While announcing a repo rate cut of 35 basis points on Wednesday, Reserve Bank of India (RBI) Governor Shaktikanta Das made two points: one, that this unorthodox rate cut was recognition of the fact that a 25 basis points (bps) cut may have been too little, while 50 bps could have been too much. (One bp is one hundredth of one per cent).
Second, he hoped that banks will pass on the rate cuts to borrowers, so that it improved business sentiment.
Two observations are worth making. The Monetary Policy Committee (MPC) did the right thing by cutting more than what the market expected, but to presume that 35 bps was somehow better than 25 or 50 bps is difficult to comprehend.
Choosing a middle point is a signal of caution, but it does not really move the sentiment significantly. Bigger rate cuts were warranted even earlier, and the fact that some of the excess caution on inflation earlier is now being corrected is welcome but hardly significant. When rate cuts come too little, too late, they are of little help, for the economy is now in deeper trouble.
As for the other observation, that banks should pass on the rate cuts fully to borrowers, it is not something the RBI can do anything about. Banks will cut rates when their funding costs come down, and also when their bad loans are a distant nightmare. No bank is going to lend adventurously unless its appetite for risk returns, and this needs faster recapitalisation of banks, not drip dosages.

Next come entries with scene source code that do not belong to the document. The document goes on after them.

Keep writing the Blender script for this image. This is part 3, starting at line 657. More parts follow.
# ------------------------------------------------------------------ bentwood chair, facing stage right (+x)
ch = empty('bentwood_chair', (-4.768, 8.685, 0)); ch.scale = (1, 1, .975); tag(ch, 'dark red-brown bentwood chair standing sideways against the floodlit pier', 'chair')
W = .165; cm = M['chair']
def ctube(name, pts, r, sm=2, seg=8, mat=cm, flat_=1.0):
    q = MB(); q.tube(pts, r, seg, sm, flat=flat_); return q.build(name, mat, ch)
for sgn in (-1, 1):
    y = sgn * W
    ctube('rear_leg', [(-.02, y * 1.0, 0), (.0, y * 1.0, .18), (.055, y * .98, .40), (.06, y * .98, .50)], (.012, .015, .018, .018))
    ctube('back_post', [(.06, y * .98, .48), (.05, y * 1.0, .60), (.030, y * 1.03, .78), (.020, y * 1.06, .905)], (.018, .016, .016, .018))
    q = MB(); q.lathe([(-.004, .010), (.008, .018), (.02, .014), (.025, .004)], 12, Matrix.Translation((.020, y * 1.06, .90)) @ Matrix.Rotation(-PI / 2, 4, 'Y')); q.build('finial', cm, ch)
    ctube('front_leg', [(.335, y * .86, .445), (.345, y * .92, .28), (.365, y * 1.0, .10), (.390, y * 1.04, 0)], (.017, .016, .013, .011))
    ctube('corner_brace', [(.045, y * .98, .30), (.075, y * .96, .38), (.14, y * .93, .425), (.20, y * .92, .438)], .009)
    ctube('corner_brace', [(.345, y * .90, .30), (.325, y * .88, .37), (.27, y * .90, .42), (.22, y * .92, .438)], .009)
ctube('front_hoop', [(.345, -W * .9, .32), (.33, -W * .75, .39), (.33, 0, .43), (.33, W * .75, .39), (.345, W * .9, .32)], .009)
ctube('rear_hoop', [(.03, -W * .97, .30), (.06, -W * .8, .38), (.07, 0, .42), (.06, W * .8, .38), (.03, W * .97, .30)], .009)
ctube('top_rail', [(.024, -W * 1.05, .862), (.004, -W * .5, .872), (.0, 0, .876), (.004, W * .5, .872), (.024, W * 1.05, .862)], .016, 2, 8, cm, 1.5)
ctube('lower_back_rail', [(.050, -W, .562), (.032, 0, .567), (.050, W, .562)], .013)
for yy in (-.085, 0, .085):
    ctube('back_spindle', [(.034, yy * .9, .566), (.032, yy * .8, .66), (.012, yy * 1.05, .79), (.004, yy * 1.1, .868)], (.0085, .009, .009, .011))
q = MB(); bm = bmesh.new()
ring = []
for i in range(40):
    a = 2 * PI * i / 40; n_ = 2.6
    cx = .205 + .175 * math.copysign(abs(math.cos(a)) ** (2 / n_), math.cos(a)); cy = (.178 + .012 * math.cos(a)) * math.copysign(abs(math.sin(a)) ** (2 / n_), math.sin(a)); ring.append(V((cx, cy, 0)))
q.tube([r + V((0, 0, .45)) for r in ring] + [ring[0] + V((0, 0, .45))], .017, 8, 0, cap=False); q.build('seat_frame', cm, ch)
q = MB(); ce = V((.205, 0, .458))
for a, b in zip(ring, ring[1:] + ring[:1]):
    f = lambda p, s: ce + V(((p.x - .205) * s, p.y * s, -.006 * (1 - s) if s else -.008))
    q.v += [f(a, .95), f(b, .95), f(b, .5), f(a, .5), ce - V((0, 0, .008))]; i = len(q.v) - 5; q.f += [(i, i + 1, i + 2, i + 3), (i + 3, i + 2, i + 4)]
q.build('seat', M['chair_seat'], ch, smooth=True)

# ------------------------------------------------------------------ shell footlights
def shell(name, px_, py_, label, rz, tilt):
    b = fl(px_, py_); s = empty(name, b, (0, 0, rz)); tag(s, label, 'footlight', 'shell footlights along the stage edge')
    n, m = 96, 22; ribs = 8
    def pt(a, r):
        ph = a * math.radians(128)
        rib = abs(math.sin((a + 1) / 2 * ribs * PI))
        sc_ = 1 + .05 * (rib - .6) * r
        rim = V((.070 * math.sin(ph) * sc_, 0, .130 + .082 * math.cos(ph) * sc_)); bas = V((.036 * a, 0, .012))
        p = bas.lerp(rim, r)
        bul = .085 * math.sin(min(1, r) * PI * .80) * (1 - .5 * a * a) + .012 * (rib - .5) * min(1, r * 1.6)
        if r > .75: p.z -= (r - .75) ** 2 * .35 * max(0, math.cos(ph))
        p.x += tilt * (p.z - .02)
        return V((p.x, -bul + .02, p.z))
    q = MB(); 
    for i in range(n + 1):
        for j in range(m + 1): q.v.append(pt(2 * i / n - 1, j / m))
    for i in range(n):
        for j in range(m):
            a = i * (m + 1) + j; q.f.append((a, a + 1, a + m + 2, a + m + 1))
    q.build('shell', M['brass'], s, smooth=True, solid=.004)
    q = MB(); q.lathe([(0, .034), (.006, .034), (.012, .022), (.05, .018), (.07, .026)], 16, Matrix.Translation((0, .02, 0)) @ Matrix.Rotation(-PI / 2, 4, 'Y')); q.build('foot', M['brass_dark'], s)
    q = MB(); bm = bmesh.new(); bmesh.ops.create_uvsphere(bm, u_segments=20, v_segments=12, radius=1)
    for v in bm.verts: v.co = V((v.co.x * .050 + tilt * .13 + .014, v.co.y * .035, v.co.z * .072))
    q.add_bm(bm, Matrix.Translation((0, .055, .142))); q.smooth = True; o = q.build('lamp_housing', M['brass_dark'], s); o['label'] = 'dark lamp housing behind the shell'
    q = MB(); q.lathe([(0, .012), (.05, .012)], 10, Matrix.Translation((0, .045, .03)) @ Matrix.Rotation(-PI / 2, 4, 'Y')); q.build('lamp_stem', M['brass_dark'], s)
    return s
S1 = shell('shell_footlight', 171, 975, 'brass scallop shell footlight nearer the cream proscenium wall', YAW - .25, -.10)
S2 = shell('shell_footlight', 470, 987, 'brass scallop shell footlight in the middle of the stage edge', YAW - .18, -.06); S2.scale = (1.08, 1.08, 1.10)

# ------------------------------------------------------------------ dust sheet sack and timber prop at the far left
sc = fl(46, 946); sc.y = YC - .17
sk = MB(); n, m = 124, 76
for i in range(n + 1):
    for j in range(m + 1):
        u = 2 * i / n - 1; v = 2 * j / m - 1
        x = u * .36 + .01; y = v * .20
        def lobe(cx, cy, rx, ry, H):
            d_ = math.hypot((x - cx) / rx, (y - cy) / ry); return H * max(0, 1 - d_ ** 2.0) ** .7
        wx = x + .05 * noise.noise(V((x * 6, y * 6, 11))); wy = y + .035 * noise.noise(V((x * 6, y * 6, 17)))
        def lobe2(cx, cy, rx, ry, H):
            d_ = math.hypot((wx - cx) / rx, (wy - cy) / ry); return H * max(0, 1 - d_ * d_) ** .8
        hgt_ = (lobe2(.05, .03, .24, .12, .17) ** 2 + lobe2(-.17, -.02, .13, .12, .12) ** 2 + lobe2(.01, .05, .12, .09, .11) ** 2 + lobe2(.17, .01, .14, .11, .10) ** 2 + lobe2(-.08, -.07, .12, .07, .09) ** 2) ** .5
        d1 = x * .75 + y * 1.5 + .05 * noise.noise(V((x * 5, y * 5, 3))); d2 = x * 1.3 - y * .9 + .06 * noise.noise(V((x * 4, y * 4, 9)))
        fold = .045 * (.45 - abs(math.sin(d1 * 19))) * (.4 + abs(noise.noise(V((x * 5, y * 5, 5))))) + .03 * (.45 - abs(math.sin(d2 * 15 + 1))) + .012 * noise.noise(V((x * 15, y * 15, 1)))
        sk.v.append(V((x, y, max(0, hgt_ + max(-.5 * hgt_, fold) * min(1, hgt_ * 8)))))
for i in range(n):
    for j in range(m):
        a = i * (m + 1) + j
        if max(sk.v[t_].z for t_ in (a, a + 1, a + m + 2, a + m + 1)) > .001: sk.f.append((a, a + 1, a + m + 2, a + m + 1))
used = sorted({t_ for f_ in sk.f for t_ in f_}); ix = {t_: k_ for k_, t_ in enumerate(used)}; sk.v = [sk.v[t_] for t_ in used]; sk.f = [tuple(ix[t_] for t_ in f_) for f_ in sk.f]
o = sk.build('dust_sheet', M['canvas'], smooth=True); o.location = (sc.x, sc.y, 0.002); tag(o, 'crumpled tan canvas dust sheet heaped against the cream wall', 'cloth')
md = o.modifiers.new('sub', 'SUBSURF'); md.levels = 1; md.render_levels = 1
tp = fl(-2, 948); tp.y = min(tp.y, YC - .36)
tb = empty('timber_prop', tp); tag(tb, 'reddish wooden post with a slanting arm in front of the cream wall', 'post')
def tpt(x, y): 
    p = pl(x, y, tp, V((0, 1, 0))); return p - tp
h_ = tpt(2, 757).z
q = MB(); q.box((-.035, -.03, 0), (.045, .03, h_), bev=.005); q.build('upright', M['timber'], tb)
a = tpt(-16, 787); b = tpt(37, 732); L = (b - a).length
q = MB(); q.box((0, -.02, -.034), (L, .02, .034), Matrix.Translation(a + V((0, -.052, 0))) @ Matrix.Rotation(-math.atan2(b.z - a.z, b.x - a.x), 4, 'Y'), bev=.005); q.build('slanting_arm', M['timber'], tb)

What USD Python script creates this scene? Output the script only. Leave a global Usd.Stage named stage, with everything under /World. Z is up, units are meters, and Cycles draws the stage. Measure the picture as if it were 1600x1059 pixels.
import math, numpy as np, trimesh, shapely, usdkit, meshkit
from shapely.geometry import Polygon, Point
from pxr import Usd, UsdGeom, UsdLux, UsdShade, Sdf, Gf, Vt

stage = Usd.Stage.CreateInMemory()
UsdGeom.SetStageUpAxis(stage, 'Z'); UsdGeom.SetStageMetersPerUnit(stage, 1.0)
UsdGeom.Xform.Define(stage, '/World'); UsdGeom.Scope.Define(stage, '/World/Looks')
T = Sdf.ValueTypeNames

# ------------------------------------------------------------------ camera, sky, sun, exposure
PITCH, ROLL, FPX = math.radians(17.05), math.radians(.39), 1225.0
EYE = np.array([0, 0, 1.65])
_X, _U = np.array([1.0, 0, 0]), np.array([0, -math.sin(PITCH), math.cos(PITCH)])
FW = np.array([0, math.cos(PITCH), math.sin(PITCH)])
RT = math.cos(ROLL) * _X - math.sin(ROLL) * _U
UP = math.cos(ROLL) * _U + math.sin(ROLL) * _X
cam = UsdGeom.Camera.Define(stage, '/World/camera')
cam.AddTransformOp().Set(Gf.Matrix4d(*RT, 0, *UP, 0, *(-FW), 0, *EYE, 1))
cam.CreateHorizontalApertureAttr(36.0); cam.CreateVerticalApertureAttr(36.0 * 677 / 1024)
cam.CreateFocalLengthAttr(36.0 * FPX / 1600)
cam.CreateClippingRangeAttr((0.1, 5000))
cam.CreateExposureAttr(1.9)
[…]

The Union budget 2019-20 made a provision of Rs 70,000 crore for bank recap, but if this amount is going to be backloaded, few banks will start growing the credit book quickly enough to restart the credit cycle and help revive investment.
Two further truths need stressing. The private sector invests based not only on the cost of funds, but on the prospects for profitability based on prices and demand. If you borrow at 10 per cent and returns are well above that, corporates will borrow to invest. If rates fall to 7 per cent but margin possibilities are around the same level, even lower rates will not prompt corporations to invest in new capacity.
At a time when consumption demand is weak in many sectors, government will probably have to continue playing the role of main investor, but this can’t be done by expanding the already high real fiscal deficit even more. The only logical way to raise resources for public investment is to put up lots of existing assets for sale so that foreign money can make up for the shortfall in domestic savings and lack of animal spirits.
The world is awash with excess capital, and one way to entice foreign capital is to offer long-term forward cover at reasonable rates – which means government or RBI subsidising the forward rates to some extent for, say, the next three years. Once the flows begin, these special subsidies on forward cover can slowly be withdrawn. You need to prime the pump when foreign confidence is low.
To sum up: banks will pass on rate cuts if government recapitalises them quickly. And two, assets like highways, land, airports, pipelines and electricity grids can be sold for 20-year tenures to foreign bidders keen on annuity incomes. NITI Aayog is said to be working on such ideas. This money can then be used to boost government investment in infrastructure, which, in turn, will put money in the hands of business to start investing themselves in new capacity.